We as a country made the decision a long time ago that every child deserves an education. I'm sure there's a few libertarians out there who'd disagree. But, I don't think that's a controversial opinion these days. I'd go as far as saying that the opposite opinion, that not every child deserves an education, is borderline taboo. It's not something I would ever suggest in polite company unless I'm intentionally trying to make people think I'm a huge jerk.

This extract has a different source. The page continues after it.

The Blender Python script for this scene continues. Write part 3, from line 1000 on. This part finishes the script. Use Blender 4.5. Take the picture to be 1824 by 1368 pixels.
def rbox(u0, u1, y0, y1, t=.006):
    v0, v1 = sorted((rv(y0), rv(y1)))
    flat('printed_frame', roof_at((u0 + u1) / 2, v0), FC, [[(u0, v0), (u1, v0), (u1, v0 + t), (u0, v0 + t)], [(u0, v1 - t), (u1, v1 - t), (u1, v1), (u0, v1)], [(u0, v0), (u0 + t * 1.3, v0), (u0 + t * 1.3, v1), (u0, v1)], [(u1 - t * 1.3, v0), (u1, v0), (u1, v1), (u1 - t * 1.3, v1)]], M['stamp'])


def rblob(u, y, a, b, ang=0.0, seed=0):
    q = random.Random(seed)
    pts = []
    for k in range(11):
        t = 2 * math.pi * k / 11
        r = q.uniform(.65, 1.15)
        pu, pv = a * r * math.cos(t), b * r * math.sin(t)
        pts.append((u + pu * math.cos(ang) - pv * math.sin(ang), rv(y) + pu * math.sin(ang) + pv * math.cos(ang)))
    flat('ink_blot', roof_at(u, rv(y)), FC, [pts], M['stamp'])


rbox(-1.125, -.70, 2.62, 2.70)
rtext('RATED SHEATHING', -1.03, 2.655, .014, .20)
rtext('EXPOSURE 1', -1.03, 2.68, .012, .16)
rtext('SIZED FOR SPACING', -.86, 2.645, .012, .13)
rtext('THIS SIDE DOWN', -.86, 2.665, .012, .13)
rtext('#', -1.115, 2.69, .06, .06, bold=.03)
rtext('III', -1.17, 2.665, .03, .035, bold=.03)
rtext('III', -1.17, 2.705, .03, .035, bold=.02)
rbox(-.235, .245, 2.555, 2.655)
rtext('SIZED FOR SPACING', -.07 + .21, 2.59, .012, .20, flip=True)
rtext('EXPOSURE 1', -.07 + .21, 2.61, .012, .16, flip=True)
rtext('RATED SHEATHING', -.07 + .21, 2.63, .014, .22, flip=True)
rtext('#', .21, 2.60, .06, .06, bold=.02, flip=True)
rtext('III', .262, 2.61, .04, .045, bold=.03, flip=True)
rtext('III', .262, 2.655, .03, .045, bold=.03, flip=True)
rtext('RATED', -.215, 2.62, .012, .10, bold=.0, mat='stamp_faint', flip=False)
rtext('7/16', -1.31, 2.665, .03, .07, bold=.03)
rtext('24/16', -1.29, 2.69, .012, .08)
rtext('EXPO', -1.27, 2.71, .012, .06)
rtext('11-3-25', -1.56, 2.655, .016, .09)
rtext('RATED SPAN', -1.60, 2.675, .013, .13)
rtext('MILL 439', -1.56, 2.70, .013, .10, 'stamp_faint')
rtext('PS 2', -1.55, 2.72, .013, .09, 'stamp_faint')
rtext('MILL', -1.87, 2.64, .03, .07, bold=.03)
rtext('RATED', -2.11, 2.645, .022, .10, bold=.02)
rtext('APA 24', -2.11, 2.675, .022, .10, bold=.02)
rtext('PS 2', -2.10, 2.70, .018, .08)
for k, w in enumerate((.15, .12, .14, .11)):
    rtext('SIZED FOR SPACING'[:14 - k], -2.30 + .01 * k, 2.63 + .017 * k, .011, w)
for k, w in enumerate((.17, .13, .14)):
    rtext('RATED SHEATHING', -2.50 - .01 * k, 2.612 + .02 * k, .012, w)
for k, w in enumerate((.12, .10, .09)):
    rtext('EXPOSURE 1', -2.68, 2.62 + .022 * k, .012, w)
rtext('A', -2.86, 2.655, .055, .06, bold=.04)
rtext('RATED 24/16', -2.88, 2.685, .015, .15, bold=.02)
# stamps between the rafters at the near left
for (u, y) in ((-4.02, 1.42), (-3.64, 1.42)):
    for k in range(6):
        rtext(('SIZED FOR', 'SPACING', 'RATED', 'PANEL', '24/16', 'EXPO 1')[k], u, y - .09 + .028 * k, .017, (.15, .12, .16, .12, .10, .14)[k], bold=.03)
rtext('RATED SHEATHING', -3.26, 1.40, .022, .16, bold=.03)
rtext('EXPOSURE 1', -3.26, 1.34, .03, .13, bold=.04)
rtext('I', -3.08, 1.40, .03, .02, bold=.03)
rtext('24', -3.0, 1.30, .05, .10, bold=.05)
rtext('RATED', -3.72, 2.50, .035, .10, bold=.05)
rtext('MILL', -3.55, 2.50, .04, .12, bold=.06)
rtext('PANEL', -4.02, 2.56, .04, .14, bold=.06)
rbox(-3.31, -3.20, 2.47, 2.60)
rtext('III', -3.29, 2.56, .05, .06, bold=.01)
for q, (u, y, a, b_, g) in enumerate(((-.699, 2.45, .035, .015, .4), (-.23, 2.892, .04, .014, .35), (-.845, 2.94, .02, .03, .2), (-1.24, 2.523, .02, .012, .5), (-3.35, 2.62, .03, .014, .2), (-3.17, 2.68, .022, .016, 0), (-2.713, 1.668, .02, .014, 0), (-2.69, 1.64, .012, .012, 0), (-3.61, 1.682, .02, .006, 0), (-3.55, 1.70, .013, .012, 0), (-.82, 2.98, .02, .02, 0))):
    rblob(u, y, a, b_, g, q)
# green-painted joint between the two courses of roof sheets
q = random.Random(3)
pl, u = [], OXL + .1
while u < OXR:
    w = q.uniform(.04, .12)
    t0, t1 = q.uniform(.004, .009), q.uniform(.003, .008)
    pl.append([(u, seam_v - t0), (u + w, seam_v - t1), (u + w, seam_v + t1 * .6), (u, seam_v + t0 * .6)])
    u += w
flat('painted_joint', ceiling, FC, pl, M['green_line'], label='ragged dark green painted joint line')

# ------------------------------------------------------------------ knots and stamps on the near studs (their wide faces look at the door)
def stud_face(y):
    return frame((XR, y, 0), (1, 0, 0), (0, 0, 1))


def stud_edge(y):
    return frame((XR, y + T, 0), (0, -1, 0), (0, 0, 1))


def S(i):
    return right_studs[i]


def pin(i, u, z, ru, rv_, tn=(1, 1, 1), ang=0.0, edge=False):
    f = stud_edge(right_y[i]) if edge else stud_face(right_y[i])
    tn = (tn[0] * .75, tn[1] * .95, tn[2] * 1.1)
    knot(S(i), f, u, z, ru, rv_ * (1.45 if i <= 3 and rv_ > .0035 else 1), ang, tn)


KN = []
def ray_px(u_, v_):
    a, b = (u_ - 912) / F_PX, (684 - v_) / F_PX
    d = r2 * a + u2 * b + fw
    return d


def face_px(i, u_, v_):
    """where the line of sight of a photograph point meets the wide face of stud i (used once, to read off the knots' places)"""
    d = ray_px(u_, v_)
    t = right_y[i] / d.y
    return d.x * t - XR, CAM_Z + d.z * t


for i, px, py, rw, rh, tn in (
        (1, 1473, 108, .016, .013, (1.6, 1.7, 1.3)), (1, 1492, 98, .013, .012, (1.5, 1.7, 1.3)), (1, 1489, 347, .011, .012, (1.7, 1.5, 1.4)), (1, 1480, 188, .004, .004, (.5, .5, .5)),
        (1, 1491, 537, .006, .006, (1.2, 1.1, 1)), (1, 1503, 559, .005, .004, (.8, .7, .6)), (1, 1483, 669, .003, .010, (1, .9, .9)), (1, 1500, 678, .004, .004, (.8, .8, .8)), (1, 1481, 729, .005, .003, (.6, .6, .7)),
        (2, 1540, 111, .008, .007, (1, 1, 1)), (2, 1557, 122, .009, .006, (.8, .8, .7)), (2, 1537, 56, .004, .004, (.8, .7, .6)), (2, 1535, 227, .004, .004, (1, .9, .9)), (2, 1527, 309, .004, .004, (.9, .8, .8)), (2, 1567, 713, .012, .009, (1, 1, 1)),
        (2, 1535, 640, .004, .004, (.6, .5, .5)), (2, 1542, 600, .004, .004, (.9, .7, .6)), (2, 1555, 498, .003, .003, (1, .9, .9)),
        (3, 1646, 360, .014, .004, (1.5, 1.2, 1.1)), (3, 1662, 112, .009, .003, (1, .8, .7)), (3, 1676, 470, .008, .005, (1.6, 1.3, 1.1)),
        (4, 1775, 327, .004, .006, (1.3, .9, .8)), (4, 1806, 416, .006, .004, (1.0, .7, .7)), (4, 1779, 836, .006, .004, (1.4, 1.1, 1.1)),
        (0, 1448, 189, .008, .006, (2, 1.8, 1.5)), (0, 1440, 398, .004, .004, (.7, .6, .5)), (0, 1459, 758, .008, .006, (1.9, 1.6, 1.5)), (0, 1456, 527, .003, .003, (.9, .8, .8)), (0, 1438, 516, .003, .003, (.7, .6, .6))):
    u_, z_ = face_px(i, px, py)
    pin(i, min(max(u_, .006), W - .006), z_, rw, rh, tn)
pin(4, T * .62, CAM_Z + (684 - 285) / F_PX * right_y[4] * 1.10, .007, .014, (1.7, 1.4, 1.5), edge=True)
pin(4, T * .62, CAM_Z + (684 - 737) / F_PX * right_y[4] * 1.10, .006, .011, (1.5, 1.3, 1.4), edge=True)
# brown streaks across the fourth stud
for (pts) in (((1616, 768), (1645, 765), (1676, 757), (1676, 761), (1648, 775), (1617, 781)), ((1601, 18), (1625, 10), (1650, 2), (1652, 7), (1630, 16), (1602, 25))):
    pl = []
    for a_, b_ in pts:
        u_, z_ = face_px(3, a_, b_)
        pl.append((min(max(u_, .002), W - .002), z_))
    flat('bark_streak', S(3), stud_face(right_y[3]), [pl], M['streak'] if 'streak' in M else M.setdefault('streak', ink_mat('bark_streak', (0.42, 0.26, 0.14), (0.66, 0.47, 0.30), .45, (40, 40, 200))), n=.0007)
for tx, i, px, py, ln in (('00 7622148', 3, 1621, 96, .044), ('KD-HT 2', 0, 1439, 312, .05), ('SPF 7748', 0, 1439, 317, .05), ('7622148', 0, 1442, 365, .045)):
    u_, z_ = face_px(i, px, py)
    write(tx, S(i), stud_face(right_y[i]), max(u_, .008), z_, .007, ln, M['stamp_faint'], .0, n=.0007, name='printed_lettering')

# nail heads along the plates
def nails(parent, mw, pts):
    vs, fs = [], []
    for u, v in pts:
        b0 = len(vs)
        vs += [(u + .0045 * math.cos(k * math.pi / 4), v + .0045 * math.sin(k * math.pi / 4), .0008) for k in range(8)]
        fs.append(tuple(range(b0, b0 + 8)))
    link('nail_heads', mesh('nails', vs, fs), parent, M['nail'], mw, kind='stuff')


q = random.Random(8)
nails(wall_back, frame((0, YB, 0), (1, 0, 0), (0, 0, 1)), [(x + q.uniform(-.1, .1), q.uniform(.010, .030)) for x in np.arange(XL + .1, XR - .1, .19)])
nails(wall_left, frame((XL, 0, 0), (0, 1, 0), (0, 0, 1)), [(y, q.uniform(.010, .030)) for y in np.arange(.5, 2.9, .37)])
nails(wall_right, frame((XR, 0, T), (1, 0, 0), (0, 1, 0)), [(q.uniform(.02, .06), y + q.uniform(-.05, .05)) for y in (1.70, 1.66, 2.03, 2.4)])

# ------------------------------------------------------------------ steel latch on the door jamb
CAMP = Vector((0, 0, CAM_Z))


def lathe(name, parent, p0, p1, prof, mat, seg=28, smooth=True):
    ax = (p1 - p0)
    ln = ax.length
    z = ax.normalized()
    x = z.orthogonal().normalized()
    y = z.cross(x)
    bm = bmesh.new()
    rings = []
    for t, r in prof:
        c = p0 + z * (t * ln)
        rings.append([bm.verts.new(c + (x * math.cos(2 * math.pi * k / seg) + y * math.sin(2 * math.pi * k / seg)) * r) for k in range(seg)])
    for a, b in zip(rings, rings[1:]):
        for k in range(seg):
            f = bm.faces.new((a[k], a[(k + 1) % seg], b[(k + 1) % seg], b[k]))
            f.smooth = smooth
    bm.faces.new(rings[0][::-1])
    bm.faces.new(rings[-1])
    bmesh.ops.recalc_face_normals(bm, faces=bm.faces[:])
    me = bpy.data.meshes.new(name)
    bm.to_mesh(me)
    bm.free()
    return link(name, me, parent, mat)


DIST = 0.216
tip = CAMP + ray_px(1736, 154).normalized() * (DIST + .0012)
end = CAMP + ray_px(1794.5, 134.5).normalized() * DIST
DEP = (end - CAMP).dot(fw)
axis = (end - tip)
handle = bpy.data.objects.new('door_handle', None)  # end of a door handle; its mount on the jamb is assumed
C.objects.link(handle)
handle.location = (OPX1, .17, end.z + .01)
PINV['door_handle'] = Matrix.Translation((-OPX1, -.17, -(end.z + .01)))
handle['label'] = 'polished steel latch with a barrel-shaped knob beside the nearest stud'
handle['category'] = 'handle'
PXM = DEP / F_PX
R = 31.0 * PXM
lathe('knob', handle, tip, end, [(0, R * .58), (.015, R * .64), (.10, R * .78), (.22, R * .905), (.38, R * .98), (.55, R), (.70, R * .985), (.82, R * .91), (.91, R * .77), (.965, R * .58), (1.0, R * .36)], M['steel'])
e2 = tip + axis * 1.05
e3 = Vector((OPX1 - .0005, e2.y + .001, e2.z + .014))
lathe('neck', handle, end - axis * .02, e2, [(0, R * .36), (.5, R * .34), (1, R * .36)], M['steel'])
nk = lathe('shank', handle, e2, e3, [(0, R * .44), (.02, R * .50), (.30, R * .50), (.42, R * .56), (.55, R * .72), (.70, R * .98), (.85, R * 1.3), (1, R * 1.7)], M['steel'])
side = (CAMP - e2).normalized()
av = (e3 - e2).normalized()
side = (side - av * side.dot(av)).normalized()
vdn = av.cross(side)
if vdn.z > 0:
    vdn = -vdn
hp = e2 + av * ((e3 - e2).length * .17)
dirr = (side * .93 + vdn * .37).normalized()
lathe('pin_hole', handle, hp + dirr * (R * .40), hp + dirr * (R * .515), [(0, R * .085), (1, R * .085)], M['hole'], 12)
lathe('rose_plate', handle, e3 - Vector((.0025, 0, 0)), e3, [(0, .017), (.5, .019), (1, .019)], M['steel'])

Given that we want all children to be educated, that there are limited resources to do so, and the number of school age children is enormous we have no choice but to think of education as a problem of scale. Currently we spend $620 billion a year on public education [2]. That number is sure to increase, but never to the point where every kid has all of the hands on teaching that would be preferred. This means system-wide improvements are likely going to have to come from somewhere else; namely better methods of teaching which can be applied nearly across the board. Is this the optimal situation? No. But, when you consider that the natural state of things is no education at all, perhaps we shouldn't reflexively sneer at attempts to make an imperfect system marginally better for everyone in the long run.

0: https://www.childstats.gov/americaschildren/tables/pop1.asp

1: https://nces.ed.gov/fastfacts/display.asp?id=372

2: https://nces.ed.gov/fastfacts/display.asp?id=66

1 comments

My favorite part of these arguments is when "resources are limited" is mentioned in passing and without irony or comment. It's just taken for granted.